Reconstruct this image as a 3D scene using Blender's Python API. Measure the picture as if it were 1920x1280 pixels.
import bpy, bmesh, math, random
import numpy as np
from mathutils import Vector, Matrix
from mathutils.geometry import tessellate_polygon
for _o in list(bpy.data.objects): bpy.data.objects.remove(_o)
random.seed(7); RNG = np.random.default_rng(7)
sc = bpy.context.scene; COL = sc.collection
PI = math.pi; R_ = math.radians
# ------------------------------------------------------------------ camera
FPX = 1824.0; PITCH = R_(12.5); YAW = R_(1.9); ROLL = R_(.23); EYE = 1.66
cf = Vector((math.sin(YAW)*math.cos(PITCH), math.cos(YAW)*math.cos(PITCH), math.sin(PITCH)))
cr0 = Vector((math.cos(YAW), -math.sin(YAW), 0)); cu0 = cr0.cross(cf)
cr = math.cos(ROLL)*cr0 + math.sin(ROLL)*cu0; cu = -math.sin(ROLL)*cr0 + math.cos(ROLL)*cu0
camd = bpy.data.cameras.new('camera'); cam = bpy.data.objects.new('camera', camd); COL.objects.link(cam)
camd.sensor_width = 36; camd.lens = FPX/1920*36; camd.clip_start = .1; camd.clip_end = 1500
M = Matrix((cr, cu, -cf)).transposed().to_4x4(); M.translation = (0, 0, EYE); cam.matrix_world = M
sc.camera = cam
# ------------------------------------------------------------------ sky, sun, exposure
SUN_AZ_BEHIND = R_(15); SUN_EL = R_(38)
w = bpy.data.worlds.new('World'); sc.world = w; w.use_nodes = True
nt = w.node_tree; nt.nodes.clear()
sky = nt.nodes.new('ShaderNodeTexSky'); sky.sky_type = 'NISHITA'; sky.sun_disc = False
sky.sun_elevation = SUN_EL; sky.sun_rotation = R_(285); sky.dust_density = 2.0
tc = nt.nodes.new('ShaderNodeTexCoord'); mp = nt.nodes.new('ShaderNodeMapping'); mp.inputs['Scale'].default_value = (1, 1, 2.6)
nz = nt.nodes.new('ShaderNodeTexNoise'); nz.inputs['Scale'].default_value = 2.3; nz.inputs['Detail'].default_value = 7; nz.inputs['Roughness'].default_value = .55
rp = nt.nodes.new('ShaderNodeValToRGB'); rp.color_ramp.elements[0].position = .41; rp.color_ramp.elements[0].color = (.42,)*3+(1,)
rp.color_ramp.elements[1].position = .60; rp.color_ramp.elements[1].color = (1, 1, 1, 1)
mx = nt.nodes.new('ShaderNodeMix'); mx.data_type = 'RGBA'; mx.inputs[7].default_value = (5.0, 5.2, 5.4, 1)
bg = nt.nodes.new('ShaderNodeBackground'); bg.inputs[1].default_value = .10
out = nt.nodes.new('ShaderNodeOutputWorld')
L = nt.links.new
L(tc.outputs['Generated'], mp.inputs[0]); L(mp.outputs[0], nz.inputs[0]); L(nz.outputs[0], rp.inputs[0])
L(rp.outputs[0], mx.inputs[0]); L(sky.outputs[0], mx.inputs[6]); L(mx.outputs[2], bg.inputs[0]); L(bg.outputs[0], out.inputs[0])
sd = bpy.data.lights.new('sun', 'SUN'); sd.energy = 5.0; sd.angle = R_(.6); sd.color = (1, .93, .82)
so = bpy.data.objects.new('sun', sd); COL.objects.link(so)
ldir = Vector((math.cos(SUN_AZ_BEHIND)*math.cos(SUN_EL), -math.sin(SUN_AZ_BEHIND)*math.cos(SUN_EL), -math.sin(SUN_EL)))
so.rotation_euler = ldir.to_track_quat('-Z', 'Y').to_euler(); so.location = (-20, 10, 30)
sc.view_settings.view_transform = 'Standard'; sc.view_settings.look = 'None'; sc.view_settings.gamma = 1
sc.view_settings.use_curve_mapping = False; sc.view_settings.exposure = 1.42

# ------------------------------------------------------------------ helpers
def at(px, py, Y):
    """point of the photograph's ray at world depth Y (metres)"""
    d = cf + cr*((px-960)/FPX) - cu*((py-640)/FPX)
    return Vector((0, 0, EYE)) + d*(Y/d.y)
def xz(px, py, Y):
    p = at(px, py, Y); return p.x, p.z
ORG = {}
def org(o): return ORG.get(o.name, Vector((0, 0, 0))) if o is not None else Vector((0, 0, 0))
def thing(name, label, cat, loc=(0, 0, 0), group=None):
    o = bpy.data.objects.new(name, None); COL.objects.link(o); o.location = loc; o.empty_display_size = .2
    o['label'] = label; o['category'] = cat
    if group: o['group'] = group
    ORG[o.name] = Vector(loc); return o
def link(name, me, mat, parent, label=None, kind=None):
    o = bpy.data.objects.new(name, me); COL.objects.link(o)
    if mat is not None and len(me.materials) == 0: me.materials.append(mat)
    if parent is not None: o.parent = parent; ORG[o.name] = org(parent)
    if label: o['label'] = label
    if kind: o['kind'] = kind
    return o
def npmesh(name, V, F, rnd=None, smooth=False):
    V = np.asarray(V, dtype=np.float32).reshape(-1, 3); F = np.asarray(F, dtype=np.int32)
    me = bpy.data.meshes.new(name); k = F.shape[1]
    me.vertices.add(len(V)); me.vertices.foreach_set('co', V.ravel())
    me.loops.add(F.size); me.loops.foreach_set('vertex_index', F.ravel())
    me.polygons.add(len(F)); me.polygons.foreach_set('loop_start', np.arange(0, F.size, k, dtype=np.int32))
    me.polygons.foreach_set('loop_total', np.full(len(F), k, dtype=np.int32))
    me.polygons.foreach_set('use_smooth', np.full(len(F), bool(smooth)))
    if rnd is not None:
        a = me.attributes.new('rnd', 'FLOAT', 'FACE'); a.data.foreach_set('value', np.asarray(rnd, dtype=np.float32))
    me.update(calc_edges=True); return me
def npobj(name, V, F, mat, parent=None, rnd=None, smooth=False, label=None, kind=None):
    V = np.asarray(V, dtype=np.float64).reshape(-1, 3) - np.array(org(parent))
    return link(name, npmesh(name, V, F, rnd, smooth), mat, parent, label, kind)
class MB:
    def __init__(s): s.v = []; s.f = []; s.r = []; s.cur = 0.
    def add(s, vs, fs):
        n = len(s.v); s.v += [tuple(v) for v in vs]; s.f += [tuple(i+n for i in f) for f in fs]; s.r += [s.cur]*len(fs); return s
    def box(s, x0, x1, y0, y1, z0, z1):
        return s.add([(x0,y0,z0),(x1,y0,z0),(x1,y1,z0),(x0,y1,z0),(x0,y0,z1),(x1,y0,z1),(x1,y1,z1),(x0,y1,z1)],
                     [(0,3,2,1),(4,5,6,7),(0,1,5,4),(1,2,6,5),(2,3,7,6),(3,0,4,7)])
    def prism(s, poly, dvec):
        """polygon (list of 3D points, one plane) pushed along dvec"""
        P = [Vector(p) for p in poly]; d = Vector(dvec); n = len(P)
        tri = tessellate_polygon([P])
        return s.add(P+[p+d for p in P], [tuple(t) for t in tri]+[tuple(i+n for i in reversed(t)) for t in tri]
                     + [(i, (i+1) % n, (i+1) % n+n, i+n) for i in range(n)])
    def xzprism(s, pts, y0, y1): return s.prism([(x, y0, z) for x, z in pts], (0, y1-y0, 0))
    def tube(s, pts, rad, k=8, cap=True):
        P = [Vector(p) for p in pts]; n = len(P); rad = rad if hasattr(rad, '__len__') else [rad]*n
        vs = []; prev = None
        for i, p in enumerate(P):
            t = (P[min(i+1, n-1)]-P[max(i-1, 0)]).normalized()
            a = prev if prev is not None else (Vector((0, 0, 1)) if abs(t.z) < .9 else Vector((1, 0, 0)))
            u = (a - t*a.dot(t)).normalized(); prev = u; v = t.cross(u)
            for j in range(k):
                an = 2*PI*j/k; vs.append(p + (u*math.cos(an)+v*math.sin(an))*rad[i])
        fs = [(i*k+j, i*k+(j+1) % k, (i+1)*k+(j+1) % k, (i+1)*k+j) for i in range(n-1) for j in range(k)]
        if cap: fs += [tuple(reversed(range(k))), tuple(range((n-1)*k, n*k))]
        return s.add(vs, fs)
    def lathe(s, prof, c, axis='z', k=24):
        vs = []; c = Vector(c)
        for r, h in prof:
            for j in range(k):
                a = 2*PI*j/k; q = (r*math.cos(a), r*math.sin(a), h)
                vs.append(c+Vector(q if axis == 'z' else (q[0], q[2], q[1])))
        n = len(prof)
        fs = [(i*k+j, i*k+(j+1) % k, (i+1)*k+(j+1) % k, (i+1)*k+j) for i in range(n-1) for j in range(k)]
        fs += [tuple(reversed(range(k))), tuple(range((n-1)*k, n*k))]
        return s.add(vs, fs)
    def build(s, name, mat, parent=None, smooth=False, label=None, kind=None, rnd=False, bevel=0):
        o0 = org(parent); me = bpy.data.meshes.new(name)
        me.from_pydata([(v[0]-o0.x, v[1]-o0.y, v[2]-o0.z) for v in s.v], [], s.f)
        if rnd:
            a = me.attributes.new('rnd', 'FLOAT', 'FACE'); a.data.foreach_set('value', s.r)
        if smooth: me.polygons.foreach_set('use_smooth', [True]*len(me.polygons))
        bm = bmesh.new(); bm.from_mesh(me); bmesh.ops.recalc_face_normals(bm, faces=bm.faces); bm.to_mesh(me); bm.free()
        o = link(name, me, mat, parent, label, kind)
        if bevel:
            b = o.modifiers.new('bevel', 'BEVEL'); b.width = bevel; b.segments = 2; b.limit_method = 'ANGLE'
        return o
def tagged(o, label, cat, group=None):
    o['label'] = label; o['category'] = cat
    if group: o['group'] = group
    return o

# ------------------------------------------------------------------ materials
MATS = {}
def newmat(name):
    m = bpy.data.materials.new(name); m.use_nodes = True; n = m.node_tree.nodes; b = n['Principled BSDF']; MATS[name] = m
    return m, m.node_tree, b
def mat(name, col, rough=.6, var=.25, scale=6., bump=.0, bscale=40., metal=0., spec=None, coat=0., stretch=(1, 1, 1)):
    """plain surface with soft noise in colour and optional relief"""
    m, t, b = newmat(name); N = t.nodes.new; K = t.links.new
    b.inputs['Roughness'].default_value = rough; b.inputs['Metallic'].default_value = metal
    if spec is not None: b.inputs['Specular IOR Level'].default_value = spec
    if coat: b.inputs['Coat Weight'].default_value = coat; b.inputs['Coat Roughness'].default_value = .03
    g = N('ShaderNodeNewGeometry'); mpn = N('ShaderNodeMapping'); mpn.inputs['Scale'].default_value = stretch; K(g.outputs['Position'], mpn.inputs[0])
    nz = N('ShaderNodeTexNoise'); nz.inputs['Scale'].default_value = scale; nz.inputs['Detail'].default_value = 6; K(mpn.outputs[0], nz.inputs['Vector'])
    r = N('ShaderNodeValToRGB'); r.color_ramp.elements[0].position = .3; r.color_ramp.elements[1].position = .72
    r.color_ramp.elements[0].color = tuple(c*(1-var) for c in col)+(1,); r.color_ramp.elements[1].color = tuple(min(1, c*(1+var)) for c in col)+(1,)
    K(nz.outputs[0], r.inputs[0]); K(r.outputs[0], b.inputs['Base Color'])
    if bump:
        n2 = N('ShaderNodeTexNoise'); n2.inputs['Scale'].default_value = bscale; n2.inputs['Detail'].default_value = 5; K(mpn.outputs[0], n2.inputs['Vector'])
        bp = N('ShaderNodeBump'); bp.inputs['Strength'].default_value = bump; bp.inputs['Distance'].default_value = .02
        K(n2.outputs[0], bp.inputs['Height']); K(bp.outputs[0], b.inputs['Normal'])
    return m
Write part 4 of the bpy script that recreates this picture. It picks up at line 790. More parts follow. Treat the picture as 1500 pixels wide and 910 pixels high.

————————

:: What the task requires ::
Gather all lines from the records above in which "pixels" appears.

:: Complete answer ::
Reconstruct this image as a 3D scene using Blender's Python API. Measure the picture as if it were 1920x1280 pixels.
Write part 4 of the bpy script that recreates this picture. It picks up at line 790. More parts follow. Treat the picture as 1500 pixels wide and 910 pixels high.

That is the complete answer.